By Tim Augustin - on 3 Jun 2021, 4:54pm

Cyberpunk 2077's new 2021 roadmap is hilariously bad

Image: CD Projekt Red

Hey, remember Cyberpunk 2077? After widespread complaints of the game’s shoddy launch state, developer CD Projekt Red has committed to sticking with the game for the long-term and improving it. During an investor call, the company shared a new 2021 roadmap for future updates to the game - but it’s pretty light on the details. 

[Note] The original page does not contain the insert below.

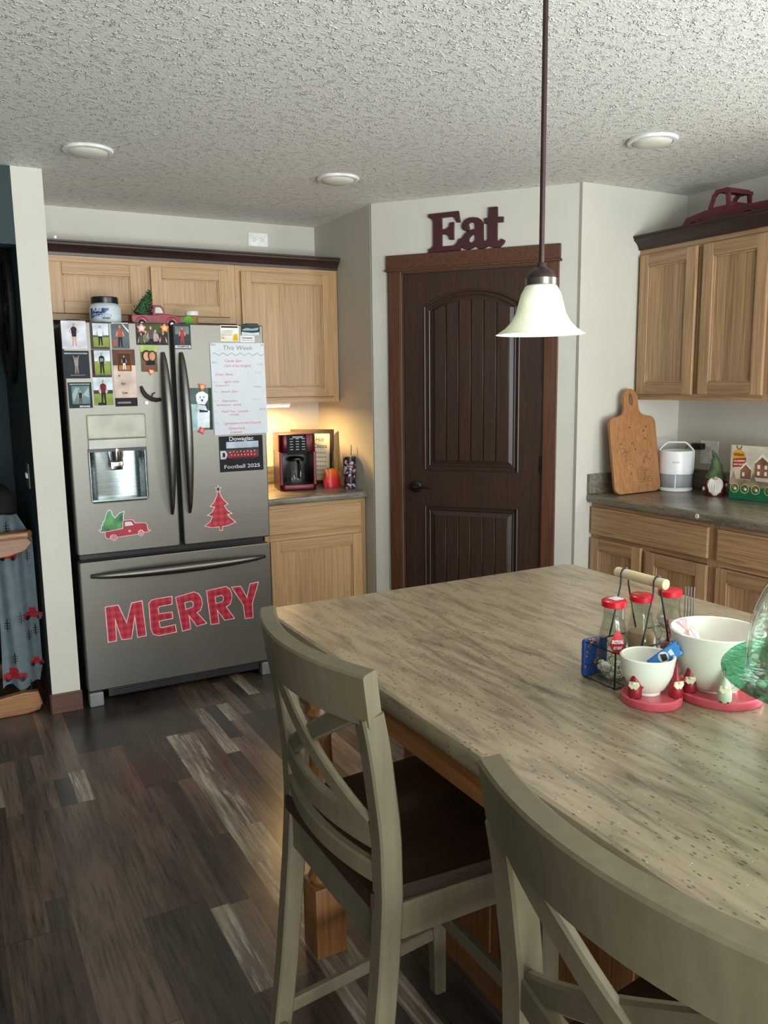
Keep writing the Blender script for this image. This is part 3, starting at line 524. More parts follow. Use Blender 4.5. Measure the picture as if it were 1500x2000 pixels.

Check out the roadmap below:

Image: CD Projekt Red

Development roadmaps are meant to bring players (or investors, in this case) clarity on the future of a game, and for Cyberpunk 2077 specifically, they’re meant to tell people what’s getting fixed and when. This fancy new roadmap is frustratingly vague though, listing patches from 2020 before revealing five updates in the first half of 2021. In the second half of the year, we’re getting ‘multiple patches and updates’ in a section clumped together with ‘free DLCs’ and the game’s next-gen edition. What will these patches fix? We don’t know. 

Besides the general sense that some updates are coming in 2021, we have no timeline whatsoever for them. We don’t have a specific month for these ‘free DLCs’, which in tiny lettering the developer confirms is actually ‘small additional content’. So expect new cars and clothes instead of more story quests. We have a month left until the second half of 2021 begins, so does that mean the game’s next-gen edition will arrive in August or December? We don’t know, and I’m not sure CD Projekt Red does either.

Image: CD Projekt Red

In addition to their hilariously vague roadmap, CD Projekt Red also shared a hilariously vague graph showing off Cyberpunk 2077’s lowering rate of crashes. Graphs with an X axis are typically accompanied with a Y axis, but the studio decided to opt out of mathematical norms this time. The graph merely shows that crashes have been steadily going down since January 2021, but with no numbers included, we have no idea what that means. There’s a big dip from March to April for example, but by how much? It could’ve gone down 5% to 4.9%, or 90% to 3%. Who knows?

Cyberpunk 2077 recently shifted game directors to focus on future expansions, so it’s not like CD Projekt Red is giving up on the game after these patches. It still has a future, albeit a far-off one. For now, the company has yet to get Cyberpunk 2077 back on the PlayStation Store, and continues to battle numerous lawsuits regarding its launch state. Just as a reminder, it was pretty bad at launch.